The first shockwave that Slayyyter sent out in anticipation of her third album came on August 1st with the unshakable command of a single titled “BEAT UP CHANEL$.” Over the following months, she showed us what it feels like to be hooked-- on a drug, a night, or in our case, a sound.
This Friday, the anticipation of an album titled WOR$T GIRL IN AMERICA comes to a fiery head. If the five singles are a good indicator of the album’s essence, it’s going to hit club floors and house parties (and my iPhone speakers while I paint my face to go out) like an asteroid, and the dust won’t settle quickly.

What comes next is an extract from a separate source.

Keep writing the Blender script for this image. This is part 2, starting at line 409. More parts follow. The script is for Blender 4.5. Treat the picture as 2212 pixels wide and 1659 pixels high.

The praise for her cohesive yet chaotic sound didn’t come out of nowhere, but this is still a major moment for Slayyyter. Her previous albums, Starfucker, Troubled Paradise, and Slayyyter, received lots of acclaim, but this run of singles is already making an impressive name for WOR$T GIRL IN AMERICA. Here in Austin, tickets for her tour stop in September were gone in minutes even after upsizing from Mohawk to Emo’s. Still, there isn’t a venue big enough to contain the unchained electropop soundscape that she’s building on this album.
The current state of dance music has long since moved on from Brat, but we’re still sitting with what that era shook up. For one, it’s understood now more than ever that clubbing is more than a dreamy, slow-motion dance montage under colorful lights. Partying feels euphoric, but we also party while we’re feeling vengeful, overconfident, lovestruck, and crazed. From St. Louis, Slayyyter described the new album’s take on nightlife as inspired by the “Midwest-core tweaker bar rat” figures that she grew up around.
That is to say, Slayyyter’s interpretation of herself through these singles is deliciously unglamorous. On the final single, “OLD TECHNOLOGY,” she sings, “Relapse into a bender / big bag of rack on the dresser.” In case it wasn’t clear, she punctuates, “I’m doing drugs tonight / Ones that I’m not prescribed” in the murky and highly danceable chorus. The music video is a perfect image of her inspiration. It’s disquieting, black and white, and shot against a desolate landscape and a series of seedy, disheveled rooms.
The third single (and first on the track list) is “DANCE…”, and it opens with a percussive build and synths like droning insects, creeping up on you until they release. It’s a similar sound as her previous album Starfucker, which was inspired by 80’s synth and Darkwave artists like Boy Harsher. Its subject matter makes it a bold choice for an electropop album opener; it’s about the surge of vitriol you feel when the person you hate the most is sharing the dancefloor with you. However, in the chorus is a line that is the thesis statement for an album about a bombshell party girl with gritty origins: “It doesn’t matter / let me dance.”
“CANNIBALISM!” is fun, seductive, and the glitziest of the five singles. In this one, you can especially hear how she took inspiration from her “iPod music” growing up. It’s melodic, electronic and punchy, and the lovesick (and borderline obsessive) lyrics make it like a hybrid of early Grimes and Marina and the Diamonds.
Out of all five singles, “CRANK” has become the symbol of what this album promises. This song starts on ten and goes higher. It starts with Slayyyter’s voice, spliced like she’s laughing in a car speeding by at 120 mph. The first verse is confident, cutting, and doesn’t hide what it is. When she raps “I’m leavin’ this party / It’s shit and all these bitches boring,” she isn’t stopping for the night. The song becomes louder, more tense, interspersed with shouts of “CRANK IT!” until it breaks to a chorus that yells, thrashes, and leaves you high on adrenaline and sweaty on the dancefloor.
There’s no surefire way of knowing what this album release is going to do to the charts or the clubs. Dance music notoriously gets left behind by mainstream critics, but WOR$T GIRL IN AMERICA has already racked up 40 million Spotify streams in five songs. It’s the culmination of her experience in the music industry and as a person, and it feels like a cultural moment is about to burst.
The best part about Slayyyter’s music is that it shows a version of party culture that’s within reach. In her videos, herself and her dancers throw themselves around in denim cutoffs and icy blue eyeshadow in wood-paneled houses. Being truly wild and untouchable isn’t determined by a ticket to Ibiza or Berlin. Anyone is capable of feeling like the worst and acting like the best in a room where the bass bumps louder than your own heartbeat. WOR$T GIRL IN AMERICA is Americana at its core, even if it’s hidden under glitter and furs.
Slayyyter has spent her entire music career, from Soundcloud to her first Billboard charting in 2023, with her finger on the pulse of electropop. She divulges what makes underground dance scenes so addictive and threads it into art that’s authentic and new. It seems that with this new release, her own time in the underground is running out. For now, we’re waiting anxiously to find out what’s waiting past the previews.